(circa April 2017)

Though jet lag quickly receded under my accelerated schedule like rain drops on a car window, I never got used to the intense schedule of the Zuna training. Every morning, as my alarms went off at five-minute intervals, shock always set in to my body, starting just under my rib-cage, working itself up to a pounding mind. With glassy eyes watching the lights above and the sound of Lucy in the shower, I would lay in bed, hoping, dreaming that I could simply roll over and fade back into the deep, dark currents of sleep.

Alas, I somehow forced my eyes to stay open despite the buttery, golden pull of exhaustion dragging down my conscious efforts. The eruption of my suitcase simply grew more profuse each day. Every morning, after pushing myself out of bed, I would do my best to sort through the yoga clothes strewn across the cold floor. I never had time for a shower.

Creeping through the dark night, I was always one of the first students at the open lounge. Sometimes a breeze trickled through, rustling the wooden wind chimes, moon still overhead. Curled up in the darkness, I draped myself on a chair, facing the sunrise. As I fought off sleep for the second time each morning, I would watch the slow pink blossom of the sun over the jungle. Stars still scattered themselves across the sky, trading in their light for the rising color in the sky. Sometimes, through the foreign twists and turns of my sleep-depraved mind, I wondered if that was the meaning of love.

My body would finally still from the shock of waking when the Tibetan singing bell rang, somewhere down the winding white steps. With a collective breath, all of us would stand, silently, and make our way down to the yoga shala. After the first few days, I had given up my sandals, preferring to feel the dew with the soles of my feet. Quiet as a cat, I quickly slipped down to the shala, pausing only one morning to look at a giant spotted bullfrog lurking in the shadows with amber eyes.

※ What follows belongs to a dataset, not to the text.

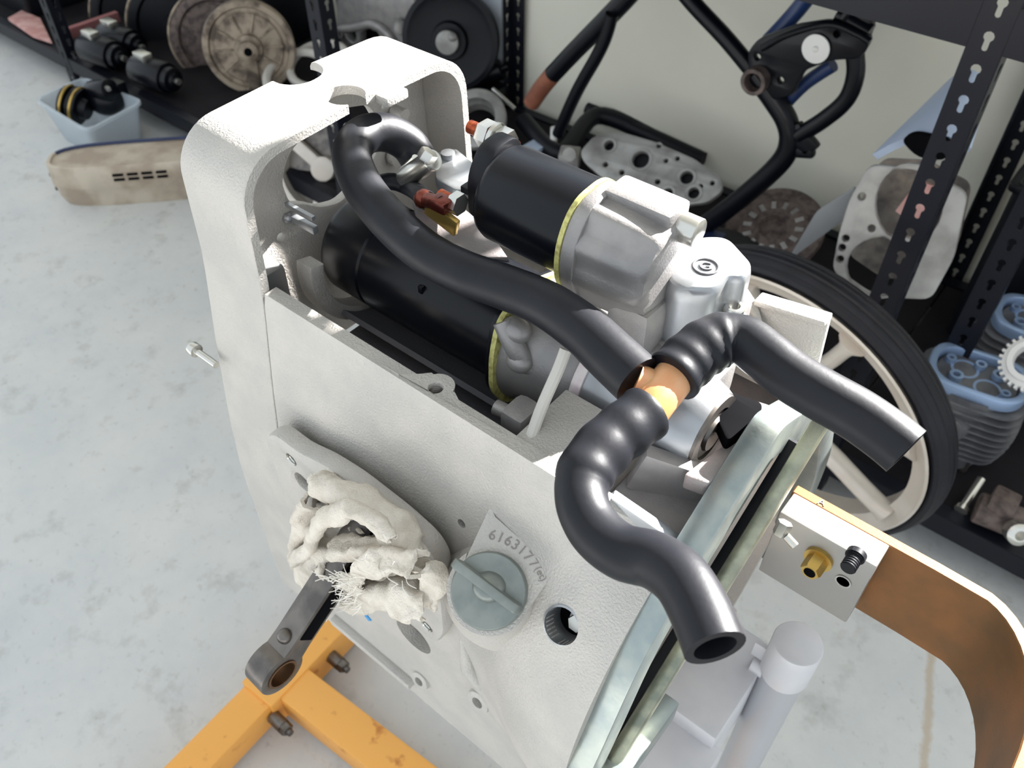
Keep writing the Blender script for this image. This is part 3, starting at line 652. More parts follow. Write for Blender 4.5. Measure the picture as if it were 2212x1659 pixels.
# hoses --------------------------------------------------------------------------
bh = thing('breather_hose', 'black rubber breather hose with three branches on an amber tee', 'hose', at(1400, 850, Z=.93))
def Zp(px, py, z): return at(px, py, Z=z)
HA = [Zp(905, 345, .925), Zp(880, 310, .935), Zp(835, 287, .945), Zp(785, 293, .950), Zp(760, 335, .950), Zp(785, 405, .945), Zp(845, 480, .940), Zp(920, 545, .936), Zp(1000, 588, .935), Zp(1090, 620, .936), Zp(1175, 655, .938), Zp(1255, 708, .938), Zp(1320, 768, .937), Zp(1378, 822, .935)]
g = G(); g.sweep(smoothpath(HA, 8), lambda t: .0132 if t < .75 else .0132+.0012*math.sin((t-.75)*4*math.pi*.5), 24); lab(g.o('long_branch', RUBB, bh), 'long wavy branch running over the starter motor')
T0 = Zp(1372, 830, .935); TC = Zp(1425, 852, .932)
RA = Zp(1468, 800, .938); LA = Zp(1385, 905, .932)
g = G(); g.sweep([T0, (T0+TC)/2, TC], lambda t: .0110 if t < .6 else .0098, 20); g.cyl(RA+(RA-LA).normalized()*.004, LA, .0108, 24, .0008); g.ball(TC, .0107, 3); g.o('amber_tee', PLAST, bh)
rib = lambda t, r=.0132: r+(.0004*math.sin(t*75) if t < .30 else 0)+.0018*(1-sstep((t-.24)/.10))
HR = [Zp(1452, 815, .938), Zp(1480, 786, .940), Zp(1518, 754, .943), Zp(1560, 734, .945), Zp(1606, 735, .946), Zp(1652, 768, .946), Zp(1705, 810, .945), Zp(1770, 850, .944), Zp(1850, 895, .942), Zp(1915, 940, .940), Zp(1958, 975, .938)]
g = G(); g.sweep(smoothpath(HR, 10), lambda t: rib(t*.9), 24, hollow=.72); lab(g.o('far_branch', RUBB, bh), 'branch bending away towards the cast wheel')
HL = [Zp(1398, 890, .933), Zp(1360, 920, .932), Zp(1312, 960, .930), Zp(1268, 1015, .928), Zp(1256, 1075, .926), Zp(1282, 1140, .924), Zp(1340, 1190, .926), Zp(1412, 1210, .932), Zp(1470, 1250, .938), Zp(1512, 1320, .940), Zp(1545, 1400, .940)]
g = G(); g.sweep(smoothpath(HL, 10), lambda t: rib(t*.85, .0126), 24, hollow=.70); lab(g.o('near_branch', RUBB, bh), 'branch with open cut end hanging over the flange')

# mounting arms behind the flange --------------------------------------------------
br = thing('mounting_bracket', 'zinc plated engine mounting bracket with curved brown flat bar behind the flange', 'bracket', (-.05, .35, .62))
g = G(); P1 = at(1778, 905, X=-.073); P2 = at(1352, 1600, X=-.083); g.bar(P1, P2+(P2-P1)*.12, .0125, .010, up=(1, 0, 0), bev=.0035); 
g.o('support_bar', ZINCY, br)
g = G(); A = at(1590, 1200, X=-.079); g.bar(P1+Vector((-.009, .0, -.028)), P2+Vector((-.009, .0, -.024)), .026, .008, up=(1, 0, 0), bev=.001); g.o('backing_bar', BLACKM, br)
g = G(); A = at(1440, 1520, X=-.079); B = at(1345, 1650, X=-.079); g.bar(A, B+(B-A)*.3, .022, .016, up=(1, 0, 0), bev=.001); g.o('lower_strap', ZINC, br)
zt = .775
c1, c2, c3, c4 = at(1738, 1062, Z=zt), at(1925, 1160, Z=zt), at(1895, 1140, Z=zt), at(1690, 1090, Z=zt)
g = G(); X0, X1, Y0, Y1 = -.078, -.010, .381, .402
g.box(((X0+X1)/2, (Y0+Y1)/2, zt-.036), (X1-X0, Y1-Y0, .072), .0012); g.o('clamp_block', M('milled_block', (158, 156, 152), .4, .4, bump=.05), br)
# bolts on the face of the block
for (px, py, k) in ((1770, 1205, 0), (1852, 1195, 1), (1822, 1255, 2)):
    p = at(px, py, Y=Y0)
    if k == 0:
        g = G(); g.cyl(p, p+Vector((0, -.003, 0)), .0098, 24); g.hexa(p+Vector((0, -.003, 0)), (0, -1, 0), .0125, .012); g.o('flange_nut', BRASS, br)
        g = G(); g.cyl(p+Vector((0, -.0155, 0)), p+Vector((0, -.0151, 0)), .004, 14); g.o('nut_hole', DARKC, br)
    elif k == 1:
        g = G(); g.lathe(p, (0, -1, 0), [(0, .0065), (.004, .0065)]+[(.004+i*.001, .0052-(.0005 if i % 2 else 0)) for i in range(12)], 18); g.o('black_screw', BLACKM, br)
    else:
        g = G(); g.lathe(p+Vector((0, -.0003, 0)), (0, -1, 0), [(0, .0055), (.0006, .0055), (.0006, .0045), (0, .0045)], 20); g.o('tapped_hole', STEEL, br)
p = at(1688, 1145, X=-.070); g = G(); g.hexa(p+Vector((0, .004, .004)), (0, -.5, -.9), .009, .010); g.o('small_nut', STEEL, br)
g = G(); g.cyl(p+Vector((.004, 0, -.003)), p+Vector((.012, -.001, -.006)), .0028, 12); g.o('small_stud', STEEL, br)
# curved flat bar
bz = .772; bar = [(-.082, .4085), (-.02, .4085), (.02, .4085)]; cxb, cyb, rb = .046, .3185, .090
path = [(-.080, .4085), (-.05, .4085), (-.01, .4085), (.02, .4085)]
path = [(x, y) for x, y in path]+[(cxb+rb*.62*math.sin(a), cyb+rb*math.cos(a)) for a in [math.radians(t) for t in range(8, 91, 8)]]+[(cxb+rb*.62, .28), (cxb+rb*.60, .22), (cxb+rb*.55, .10)]
b = bmesh.new(); rows = []
pp = [Vector((x, y, 0)) for x, y in path]
for i, p in enumerate(pp):
    t = (pp[min(i+1, len(pp)-1)]-pp[max(i-1, 0)]).normalized(); n_ = Vector((-t.y, t.x, 0)); th = .0042
    rows.append([b.verts.new(p+n_*th+Vector((0, 0, bz))), b.verts.new(p-n_*th+Vector((0, 0, bz))), b.verts.new(p-n_*th+Vector((0, 0, bz-.080))), b.verts.new(p+n_*th+Vector((0, 0, bz-.080)))])
for r0_, r1_ in zip(rows, rows[1:]):
    for j in range(4): b.faces.new((r0_[j], r0_[(j+1) % 4], r1_[(j+1) % 4], r1_[j]))
b.faces.new(rows[0][::-1]); b.faces.new(rows[-1]); bmesh.ops.recalc_face_normals(b, faces=b.faces); bmesh.ops.bevel(b, geom=[e_ for e_ in b.edges if abs(e_.calc_face_angle(0)) > .8], offset=.0008, segments=1, affect='EDGES')
g = G(); g._add(b); cb = lab(g.o('curved_bar', BRONZ, br), 'brown passivated flat bar bent into a U')
pA = Vector((-.060, .4085, bz+.0003)); g = G(); g.text('A', .0075, frame(pA, (1, .1, 0), (-.1, 1, 0)), .0002); g.o('letter_mark', INK, cb)

# engine stand -------------------------------------------------------------------
es = thing('engine_stand', 'yellow steel engine stand with rectangular beams standing on the concrete floor', 'engine stand', (-.45, .27, 0))
zc = .043; zt = .070
B0 = Vector((-.603, -.15, zc)); B1 = Vector((-.632, .40, zc))
dB = (B1-B0).normalized()
g = G(); g.bar(B0, B0+dB*.60, .052, .052, bev=.004); g.o('base_beam', YELL, es)
sv0 = B0+dB*.335; sv1 = B0+dB*.52
g = G(); g.bar(sv0, sv1, .062, .062, bev=.003); g.o('sleeve', YELL, es)
g = G(); g.bar(Vector((-.60, .230, zc)), Vector((.06, .275, zc)), .056, .056, bev=.004); g.o('cross_beam', YELL, es)
g = G(); g.box((-.033, .35, .03), (.06, .16, .05), .004); g.o('post_foot', YELL, es)
for (px, py) in ((728, 1428), (605, 1562)):
    p = at(px, py, Z=.045); g = G(); g.cyl(p+Vector((-.015, 0, 0)), p+Vector((.008, 0, 0)), .010, 18); g.hexa(p+Vector((.008, 0, 0)), (1, 0, 0), .017, .010); g.cyl(p+Vector((.016, 0, 0)), p+Vector((.024, 0, 0)), .005, 14); g.o('clamp_bolt', STEELD, es)
for x, y in ((-.603, -.13), (-.632, .41), (.05, .285)):
    g = G(); g.cyl((x, y, .0), (x, y, .018), .02, 20, .002); g.o('rubber_foot', BLACKM, es)
pt = at(1722, 1395, Z=.60)
g = G(); g.cyl((pt.x, pt.y, .05), (pt.x, pt.y, .56), .0185, 32); g.o('upright_tube', GREYT, es)
g = G(); g.cyl((pt.x, pt.y, .553), (pt.x, pt.y, .605), .0205, 32, .002); g.box((pt.x-.024, pt.y-.002, .565), (.012, .004, .02)); g.o('tube_collar', GREYP, es)
g = G(); g.box((-.088, .377, .50), (.075, .105, .09), .003); g.o('head_box', GREYP, es)
g = G(); g.box((-.088, .30, .49), (.090, .06, .07), .002); g.o('head_flange', GREYP, es)
g = G(); g.cyl((-.06, pt.y-.005, .545), (pt.x, pt.y-.003, .545), .008, 16); g.o('cross_pin', GREYP, es)

# ------------------------------------------------------------------ shelving against the wall
YF, YR = 1.08, 1.69; ZB = .06
sh = thing('storage_rack', 'black slotted-angle steel storage rack along the cream wall', 'shelf', (-1.38, 1.38, 0))
def postmesh(h=1.55):
    g = G(); n = int(h/.038); holes = [keyhole(0, .03+.038*i) for i in range(n)]
    g.plate([(-.020, 0), (.020, 0), (.020, h), (-.020, h)], holes, .002, frame((0, 0, 0), (1, 0, 0), (0, 0, 1)))
    g.plate([(0, 0), (.036, 0), (.036, h), (0, h)], [keyhole(.02, .03+.038*i) for i in range(n)], .002, frame((.020, 0, 0), (0, 1, 0), (0, 0, 1)))
    return g
def place_post(x, y, me=[None], flip=False, par=sh):
    if me[0] is None: o = postmesh().o('post', SHELFB, sh); me[0] = o
    else: o = me[0].copy(); COL.objects.link(o)
    o.location = Vector((x, y+.018, .775))-par.location
    if flip: o.rotation_euler = (0, 0, math.pi)
    return o
PXS = (-3.84, -2.62, -1.395, -.19, 1.02)
for x in PXS: place_post(x, YF)
for x in PXS: place_post(x, YR, flip=True)
place_post(-.085, 1.27)
def beam(x0, x1, y, z0, z1, nm='beam'):
    g = G(); g.box(((x0+x1)/2, y, (z0+z1)/2), (x1-x0, .003, z1-z0), 0); g.box(((x0+x1)/2, y+.012, z1), (x1-x0, .026, .003)); g.box(((x0+x1)/2, y+.008, z0), (x1-x0, .018, .003)); return g.o(nm, SHELFB, sh)
for x0, x1 in zip(PXS, PXS[1:]):
    beam(x0, x1, YF+.002, ZB, ZB+.04); beam(x0, x1, YR-.002, ZB, ZB+.04)
    g = G(); g.box(((x0+x1)/2, (YF+YR)/2, ZB+.034), (x1-x0-.004, YR-YF-.02, .010)); g.o('deck_board', DECKM, sh)
beam(-1.395, -.21, YF+.0, .818, .868); beam(-.17, 1.02, YF, .818, .868)
beam(-1.395, -.19, YR, .818, .868)
g = G(); g.box((-.80, 1.40, .862), (1.19, .58, .010)); g.o('deck_board', DECKM, sh)
g = G(); g.box((-2.0, 1.40, 1.1), (1.21, .58, .010)); g.o('deck_board', DECKM, sh)
DZ = ZB+.04    # deck top

# white box on the upper deck
g = G(); g.box((-.36, 1.2, .90), (.25, .16, .06), .004); tag(g.o('paper_box', WHITEP), 'white box on the upper shelf at the top right corner', 'box')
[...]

As we rolled our mats onto the wooden floor, the doors of the prop cabinet creaking, an ominous, thundering chant slowly radiated from nearby temples. Guttural, monotonous, and almost alien, it rippled across trees and rice paddies like an invisible dragon. Sitting with eyes closed on my meditation seat, it washed over me, strange but comforting. It was good to hear another human’s voice after a long night of silence, especially this one in all it’s primordial glory.

The first week Anna normally taught. Her voice clipped through the silence, setting us all astir. The stillness of meditation was like the last friendly grasp I had, my final refuge, before tumbling into another difficult session of yoga. My voice always broke in the first chant of OM as we stepped into the gateway of class.

There are many styles of yoga. In India, I practiced an incredibly meditative, gentle style. I have experienced the beauty of the boisterous, transformative Ashtanga practice. Yet I hadn’t practiced Hatha (or “power yoga”) since my anorexic days.

Inhale. I lifted my arms. Exhale. I fell back to plank. Inhale. Chest forward, arms pushing down, upwards-facing dog. Exhale. Downward-facing dog. The classes progressed. Inhale. Shoulder stand, the one yoga pose that, to this day, terrifies me. Exhale. Relax. Inhale. Lengthen. Exhale. Fold.

And so, like this, we made our way through, class by class. As we came into savasana, I always lay there quietly, trembling on the inside with relief. In these insecure days, each and every of those beginning classes felt like I was jumping out of an airplane, never sure if my parachute was there until I pulled the tab and made my shaky descent.

Meditation came after the quiet plunge into savasana, or corpse pose. We sat tall on the meditation pillows, eyes closed, departing from the sounds of the jungle, the wailing chant of the temples, the sounds of each other breathing. My breath gradually began to move in intervals, rising like a plume of fire, dissipating into the air beyond my nose.

After forty-five minutes or so, meditation ended. Standing, legs numb from time to time, we unfolded off our mats, disjointed from time. At the beginning of practice, the sun was just a hint across the sky; at the end, the outside world was immersed in blinding light, dripping with humidity.

“Enjoy your breakfast,” Anna would say, as we climbed the white stairs in silence. Fruit and sautéed greens, purple smoothie and a cup of sweltering green tea laid before me, I always felt like my day was finally allowed to begin.